Cumberland Camper Story 2 - Tent Design
- jeff25751
- Aug 2, 2024
- 3 min read
Updated: Oct 24, 2024
The design of the Cumberland's tent had to fit within an envelope of requirements.
Provide as much living volume as possible for 4 people to sleep and sit in comfort.
Be weather resistant - which means that it had to shed wind and rain. So, it had also to be durable and rugged.
Be these things sitting on top of the unfolded trailer rather than staked to the ground, nor should it require guylines staked to the ground. Only the trailer tongue, tires and jacks contact the ground.
We wanted the whole camper to look as much as possible as if it belongs in the outdoors rather than an intruder; that it is exactly where it belongs. It should have small impact on the ground and surroundings wherever it is used.
As with many designs, these requirements compete with each other. E.G., the tent can't be a large slab sided thing with a huge living volume and also present a small target to high winds. The unfolded trailer footprint dictates the footprint of the tent, and the size of the trailer is largely driven by the towing size and weight target with a primary requirement that the Cumberland tows small and light and lives large. The entire Cumberland design is a collection of trade-offs that seeks to provide the best value in terms of functionality, durability, performance, comfort, and cost.
Without dragging you through all the bumps, starts, and stops. The short story is that a modified dome with internal poles and awnings over the door and windows answered the need for a shape that was aerodynamically smooth, is relatively rigid, sheds rain, is open to the outside, and presents an interior with volume where it is needed for comfortable living.

We love it.
A design patent has been granted.
Patents for a number of the mechanical details are patented.
Whether to provide a cover or not was a question. The simplicity of a single layer tent is attractive. A 'canopy' material that is made to be water repellent (almost nothing is rated as water proof) is used for the tent dome and canopies, and the seams are sealed either with tape or a sealing solution depending on the seam. The tent has been used in the rain without a cover several times and the result is that the it will stay dry inside during a shower or two. We did our entire second field test without a cover.
During a prolonged rain, water will eventually find a path through almost any fabric. In the right circumstances, you will be able to do without, but the circumstances are not always right.
For the third field test, we had a very good cover that proved itself in what was a fairly rainy trip. But it was expensive and bulky. While searching for a better solution, we found an approach with a great side benefit. In short, when a radiant barrier is incorporated into the cover, the water repellency is improved and it also serves as an effective heat shield.

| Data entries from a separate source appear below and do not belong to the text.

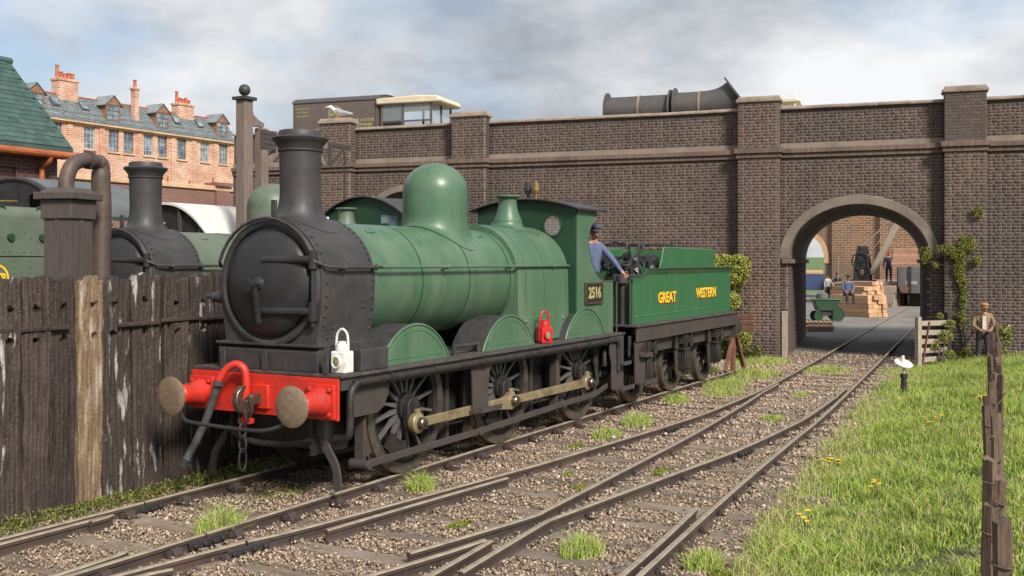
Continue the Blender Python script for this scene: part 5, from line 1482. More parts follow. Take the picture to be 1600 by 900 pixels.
# fire irons lying on the coal
for i, (a, b, hook, lab) in enumerate((((7.6, -.30, 2.86), (11.2, .02, 2.88), 1, 'longest fire iron lying along the tender top'), ((7.4, -.10, 2.84), (10.6, .30, 2.86), 0, 'fire iron with curled handle at the middle of the tender'), ((7.2, -.62, 2.50), (7.9, -.60, 2.74), 1, 'short bent shovel handle leaning on the front of the coal'))):
    m = MB(); a = Vector(a); b = Vector(b)
    d = (a - b).normalized(); L = [b, a]
    ring_ = [a + d * (.10 - .10 * math.cos(R(q))) + Vector((0, .10 * math.sin(R(q)), .02)) for q in range(0, 300, 25)]
    m.tube([b] + [a] + ring_[1:], .022, 8)
    if hook: m.tube(smoothpath([b, b - d * .12 + Vector((0, 0, .02)), b - d * .16 + Vector((0, 0, .14))], 4), .022, 8)
    tag(m.build('fire_iron', M['iron']), lab, 'fire iron', 'fire irons on the tender')

# ================================================================== LAMPS ON THE LOCOMOTIVE
def lamp(name, loc, mat, label, rz=0):
    root = empty(name, loc, rz, label, 'lamp', 'headlamps on the footplate')
    root.scale = (.82, .82, .94)
    m = MB(); m.bx(-.10, .10, -.115, .115, 0, .25); b = m.build('lamp_body', M[mat], root, smooth=0, bevel=.018, seg=3)
    m = MB(); m.lathe([(.085, .252), (.085, .30), (.075, .33), (.06, .335), (.06, .36), (.0, .365)], (0, 0, 0), 'z', 20); m.build('lamp_chimney', M[mat], root)
    m = MB(); m.tube(smoothpath([(0, -.10, .20), (0, -.095, .38), (0, -.07, .46), (0, 0, .50), (0, .07, .46), (0, .095, .38), (0, .10, .20)], 4), .016, 8); m.build('handle', M[mat], root)
    m = MB(); m.lathe([(.055, -.132), (.060, -.147), (.072, -.145), (.074, -.13), (.066, -.101)], (0, 0, .13), 'x', 20, caps=False); ln = m.build('lens_ring', M[mat], root)
    m = MB(); m.lathe([(0, -.146), (.03, -.142), (.055, -.132)], (0, 0, .13), 'x', 20, caps=False); m.build('lens', M['lens'], root)
    m = MB(); m.bx(-.04, .04, .116, .14, .04, .22); m.build('bracket_socket', M[mat], root)
lamp('headlamp', (-1.40, -.93, ZF + .003), 'white', 'white enamel lamp at the front corner of the footplate', R(0))
lamp('headlamp', (3.25, -.97, ZF + .003), 'redlamp', 'bright red lamp standing beside the firebox', R(60))

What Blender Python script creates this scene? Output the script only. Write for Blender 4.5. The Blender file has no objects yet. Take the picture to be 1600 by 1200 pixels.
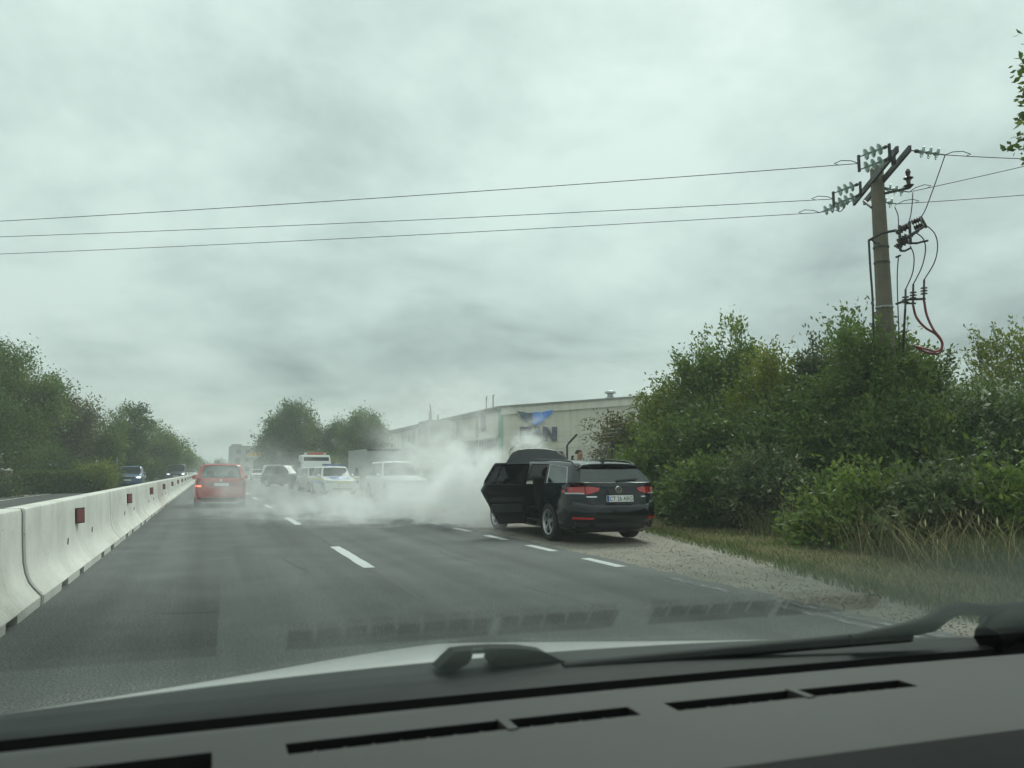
import bpy, bmesh, math, random
import numpy as np
from mathutils import Vector, Matrix
from mathutils.bvhtree import BVHTree

random.seed(7)
R_ = math.radians
SC = bpy.context.scene
COL = SC.collection

# ------------------------------------------------------------------ camera
PSI, THE = R_(21.35), R_(6.46)
CF = Vector((math.sin(PSI) * math.cos(THE), math.cos(PSI) * math.cos(THE), math.sin(THE)))
CR = Vector((math.cos(PSI), -math.sin(PSI), 0))
CU = CR.cross(CF)
CP = Vector((0, 0, 1.25))
cd = bpy.data.cameras.new('camera')
cd.sensor_width = 36
cd.lens = 27
cd.clip_start = .02
cd.clip_end = 3000
cd.dof.use_dof = True
cd.dof.focus_distance = 18
cd.dof.aperture_fstop = 7
cam = bpy.data.objects.new('camera', cd)
COL.objects.link(cam)
M3 = Matrix((CR, CU, -CF)).transposed()
cam.matrix_world = Matrix.Translation(CP) @ M3.to_4x4()
SC.camera = cam

# ------------------------------------------------------------------ sky
W = bpy.data.worlds.new('World')
SC.world = W
W.use_nodes = True
wt = W.node_tree
wt.nodes.clear()


def N(t, kind, **kw):
    n = t.nodes.new(kind)
    for k, v in kw.items():
        if k.startswith('i_'):
            key = k[2:]
            key = int(key) if key.isdigit() else key.replace('_', ' ')
            n.inputs[key].default_value = v
        else:
            setattr(n, k, v)
    return n


def L(t, a, b):
    t.links.new(a, b)


def math_(t, op, a, b=None, clamp=False):
    n = t.nodes.new('ShaderNodeMath')
    n.operation = op
    n.use_clamp = clamp
    for i, v in enumerate((a, b)):
        if v is None:
            continue
        if isinstance(v, (int, float)):
            n.inputs[i].default_value = v
        else:
            t.links.new(v, n.inputs[i])
    return n.outputs[0]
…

You may know what the inside of a ground tent is like under a hot sun. It gets hotter inside the tent than outside even with a fabric rain cover and the windows open. Heat radiates down from the top of the tent, it gets trapped inside and the tent becomes too hot to sit in. With the Cumberland's new cover in place, sitting inside the tent with the windows open is like sitting in the shade. Testing in the sun with and without the cover, the difference is both large and immediate. In the middle of a warm (88 degree) sunny day in the Oklahoma panhandle, heat radiating down through the top of the tent could be felt. The radiated heat was gone as soon as the new cover was in place and the temperature in the tent dropped over 10 degrees.
When it is cold outside, it works the other way. The radiant barrier reflects heat back into the tent. We included the new cover in our patent application.